Rows from a 3D scene dataset
● ● ● ●

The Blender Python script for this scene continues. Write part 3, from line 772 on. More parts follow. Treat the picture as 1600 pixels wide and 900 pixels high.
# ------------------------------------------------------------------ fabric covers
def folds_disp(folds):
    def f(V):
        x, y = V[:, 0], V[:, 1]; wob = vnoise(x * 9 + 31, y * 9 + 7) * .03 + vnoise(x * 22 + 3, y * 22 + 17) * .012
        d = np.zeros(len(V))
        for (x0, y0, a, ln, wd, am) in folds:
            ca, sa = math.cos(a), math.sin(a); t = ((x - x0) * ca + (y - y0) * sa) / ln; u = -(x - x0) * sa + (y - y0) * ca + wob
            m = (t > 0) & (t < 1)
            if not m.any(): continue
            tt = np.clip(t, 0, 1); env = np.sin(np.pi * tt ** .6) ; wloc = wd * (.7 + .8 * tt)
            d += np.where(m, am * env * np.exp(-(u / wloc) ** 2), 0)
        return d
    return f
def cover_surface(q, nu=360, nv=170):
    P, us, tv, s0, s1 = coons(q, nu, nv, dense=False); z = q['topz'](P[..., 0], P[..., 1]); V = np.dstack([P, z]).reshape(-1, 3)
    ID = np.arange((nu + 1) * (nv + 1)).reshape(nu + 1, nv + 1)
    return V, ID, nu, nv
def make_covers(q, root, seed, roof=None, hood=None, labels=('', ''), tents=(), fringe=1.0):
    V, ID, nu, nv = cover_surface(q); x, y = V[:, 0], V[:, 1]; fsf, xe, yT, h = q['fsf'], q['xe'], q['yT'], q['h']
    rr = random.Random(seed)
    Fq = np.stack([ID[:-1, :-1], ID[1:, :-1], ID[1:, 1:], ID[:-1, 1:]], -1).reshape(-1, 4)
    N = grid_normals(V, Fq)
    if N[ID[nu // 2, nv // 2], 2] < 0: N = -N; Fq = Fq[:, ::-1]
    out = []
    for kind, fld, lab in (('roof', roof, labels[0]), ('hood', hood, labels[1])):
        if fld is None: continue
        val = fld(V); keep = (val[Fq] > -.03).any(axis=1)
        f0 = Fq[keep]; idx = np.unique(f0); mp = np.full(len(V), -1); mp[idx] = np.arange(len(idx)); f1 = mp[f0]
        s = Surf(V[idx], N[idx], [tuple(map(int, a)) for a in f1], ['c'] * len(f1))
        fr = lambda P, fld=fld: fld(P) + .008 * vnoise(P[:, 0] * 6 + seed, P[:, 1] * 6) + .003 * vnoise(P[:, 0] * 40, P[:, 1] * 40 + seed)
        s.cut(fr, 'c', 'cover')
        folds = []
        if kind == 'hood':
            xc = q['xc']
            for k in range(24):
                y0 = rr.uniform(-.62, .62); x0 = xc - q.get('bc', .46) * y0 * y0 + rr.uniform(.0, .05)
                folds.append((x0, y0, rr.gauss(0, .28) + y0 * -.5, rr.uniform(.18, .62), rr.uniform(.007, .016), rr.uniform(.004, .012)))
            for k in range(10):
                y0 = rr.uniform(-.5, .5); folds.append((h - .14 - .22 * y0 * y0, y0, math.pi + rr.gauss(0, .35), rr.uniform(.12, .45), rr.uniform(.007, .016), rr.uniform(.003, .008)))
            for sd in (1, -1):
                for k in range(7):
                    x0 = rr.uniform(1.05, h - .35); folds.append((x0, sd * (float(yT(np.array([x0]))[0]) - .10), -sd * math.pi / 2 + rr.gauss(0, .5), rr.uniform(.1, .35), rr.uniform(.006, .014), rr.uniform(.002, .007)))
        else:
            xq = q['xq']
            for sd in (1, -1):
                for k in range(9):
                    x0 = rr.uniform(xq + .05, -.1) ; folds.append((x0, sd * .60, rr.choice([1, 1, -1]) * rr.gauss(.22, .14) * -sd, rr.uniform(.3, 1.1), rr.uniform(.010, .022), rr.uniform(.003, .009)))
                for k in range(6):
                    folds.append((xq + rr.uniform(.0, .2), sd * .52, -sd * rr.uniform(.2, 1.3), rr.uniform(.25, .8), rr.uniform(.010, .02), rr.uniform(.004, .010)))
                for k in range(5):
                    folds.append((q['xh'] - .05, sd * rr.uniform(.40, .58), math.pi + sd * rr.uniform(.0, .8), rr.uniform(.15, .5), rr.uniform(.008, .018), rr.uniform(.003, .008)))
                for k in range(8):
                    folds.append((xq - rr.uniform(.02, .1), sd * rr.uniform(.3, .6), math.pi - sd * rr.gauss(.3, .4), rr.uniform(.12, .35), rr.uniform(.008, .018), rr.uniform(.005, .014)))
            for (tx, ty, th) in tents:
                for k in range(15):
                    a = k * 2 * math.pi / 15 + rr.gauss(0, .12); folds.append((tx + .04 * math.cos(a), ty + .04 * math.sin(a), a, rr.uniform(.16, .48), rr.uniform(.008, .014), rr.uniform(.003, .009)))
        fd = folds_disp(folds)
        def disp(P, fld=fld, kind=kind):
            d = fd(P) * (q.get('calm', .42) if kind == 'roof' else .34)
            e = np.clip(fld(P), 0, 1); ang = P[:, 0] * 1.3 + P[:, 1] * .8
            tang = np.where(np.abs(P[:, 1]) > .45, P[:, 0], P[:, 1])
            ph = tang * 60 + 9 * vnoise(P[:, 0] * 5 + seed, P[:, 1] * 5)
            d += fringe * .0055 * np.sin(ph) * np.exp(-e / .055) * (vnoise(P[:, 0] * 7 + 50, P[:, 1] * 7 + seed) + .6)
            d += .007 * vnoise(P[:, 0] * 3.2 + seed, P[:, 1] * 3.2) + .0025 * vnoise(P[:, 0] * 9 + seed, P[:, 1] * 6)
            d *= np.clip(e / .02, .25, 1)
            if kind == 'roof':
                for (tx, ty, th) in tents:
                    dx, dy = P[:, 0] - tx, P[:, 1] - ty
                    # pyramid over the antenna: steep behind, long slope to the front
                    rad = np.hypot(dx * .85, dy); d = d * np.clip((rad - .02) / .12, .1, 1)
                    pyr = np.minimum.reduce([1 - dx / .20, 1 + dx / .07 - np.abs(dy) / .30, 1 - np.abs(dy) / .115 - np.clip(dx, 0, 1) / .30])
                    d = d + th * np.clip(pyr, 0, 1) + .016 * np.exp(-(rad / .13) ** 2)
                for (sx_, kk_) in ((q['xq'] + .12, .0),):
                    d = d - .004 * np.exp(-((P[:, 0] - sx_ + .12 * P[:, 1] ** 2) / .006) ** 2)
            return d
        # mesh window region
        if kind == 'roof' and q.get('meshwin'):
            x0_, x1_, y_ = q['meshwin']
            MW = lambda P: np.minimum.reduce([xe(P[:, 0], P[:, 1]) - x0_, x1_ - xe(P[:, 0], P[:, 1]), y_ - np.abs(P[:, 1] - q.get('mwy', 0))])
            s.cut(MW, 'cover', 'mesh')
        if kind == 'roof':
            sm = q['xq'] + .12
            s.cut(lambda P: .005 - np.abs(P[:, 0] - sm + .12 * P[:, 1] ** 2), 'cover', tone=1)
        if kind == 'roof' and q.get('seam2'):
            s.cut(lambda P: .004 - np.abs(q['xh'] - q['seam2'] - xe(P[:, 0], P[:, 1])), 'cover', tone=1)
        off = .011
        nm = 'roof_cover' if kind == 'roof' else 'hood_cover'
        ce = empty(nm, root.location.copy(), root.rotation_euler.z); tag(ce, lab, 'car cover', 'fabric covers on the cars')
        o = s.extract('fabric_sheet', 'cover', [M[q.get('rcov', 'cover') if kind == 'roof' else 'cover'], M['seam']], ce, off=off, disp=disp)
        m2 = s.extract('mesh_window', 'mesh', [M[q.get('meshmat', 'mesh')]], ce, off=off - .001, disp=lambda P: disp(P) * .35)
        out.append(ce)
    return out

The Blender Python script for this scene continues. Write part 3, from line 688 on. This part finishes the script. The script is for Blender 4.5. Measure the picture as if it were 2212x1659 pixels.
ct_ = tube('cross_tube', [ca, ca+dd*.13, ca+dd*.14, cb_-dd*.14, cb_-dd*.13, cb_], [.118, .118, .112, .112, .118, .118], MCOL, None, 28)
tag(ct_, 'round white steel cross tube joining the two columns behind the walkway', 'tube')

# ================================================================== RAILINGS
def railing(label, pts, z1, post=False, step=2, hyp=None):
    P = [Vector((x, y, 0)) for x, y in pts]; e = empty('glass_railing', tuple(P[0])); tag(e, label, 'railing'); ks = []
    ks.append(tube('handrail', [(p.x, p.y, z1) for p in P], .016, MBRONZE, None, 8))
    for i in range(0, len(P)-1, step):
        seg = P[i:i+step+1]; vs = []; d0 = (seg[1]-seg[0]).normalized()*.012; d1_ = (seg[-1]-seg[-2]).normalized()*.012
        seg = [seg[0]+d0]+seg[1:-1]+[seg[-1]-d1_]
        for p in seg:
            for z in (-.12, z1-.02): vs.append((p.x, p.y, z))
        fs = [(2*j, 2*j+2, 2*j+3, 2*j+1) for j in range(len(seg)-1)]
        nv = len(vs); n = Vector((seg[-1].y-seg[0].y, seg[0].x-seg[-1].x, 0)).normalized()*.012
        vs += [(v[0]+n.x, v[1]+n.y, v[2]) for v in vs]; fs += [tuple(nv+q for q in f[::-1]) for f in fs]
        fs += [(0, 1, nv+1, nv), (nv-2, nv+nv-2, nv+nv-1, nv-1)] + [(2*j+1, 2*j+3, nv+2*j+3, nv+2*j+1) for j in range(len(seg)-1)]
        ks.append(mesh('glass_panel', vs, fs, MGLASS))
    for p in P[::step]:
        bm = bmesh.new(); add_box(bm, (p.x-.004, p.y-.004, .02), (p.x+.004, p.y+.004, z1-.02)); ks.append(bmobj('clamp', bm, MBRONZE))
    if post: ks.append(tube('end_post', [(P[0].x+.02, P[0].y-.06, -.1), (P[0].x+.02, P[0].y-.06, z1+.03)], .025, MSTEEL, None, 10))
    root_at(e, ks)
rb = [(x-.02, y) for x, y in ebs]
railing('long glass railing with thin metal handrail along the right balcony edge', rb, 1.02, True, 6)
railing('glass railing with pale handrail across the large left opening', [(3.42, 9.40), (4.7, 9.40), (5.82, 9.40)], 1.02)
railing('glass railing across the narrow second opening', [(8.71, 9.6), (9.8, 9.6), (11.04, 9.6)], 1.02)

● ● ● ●

**WHAT NEEDS TO BE DONE**
From the listing above, collect every line that mentions the word "picture".

**WORKED SOLUTION**
The Blender Python script for this scene continues. Write part 3, from line 772 on. More parts follow. Treat the picture as 1600 pixels wide and 900 pixels high.
The Blender Python script for this scene continues. Write part 3, from line 688 on. This part finishes the script. The script is for Blender 4.5. Measure the picture as if it were 2212x1659 pixels.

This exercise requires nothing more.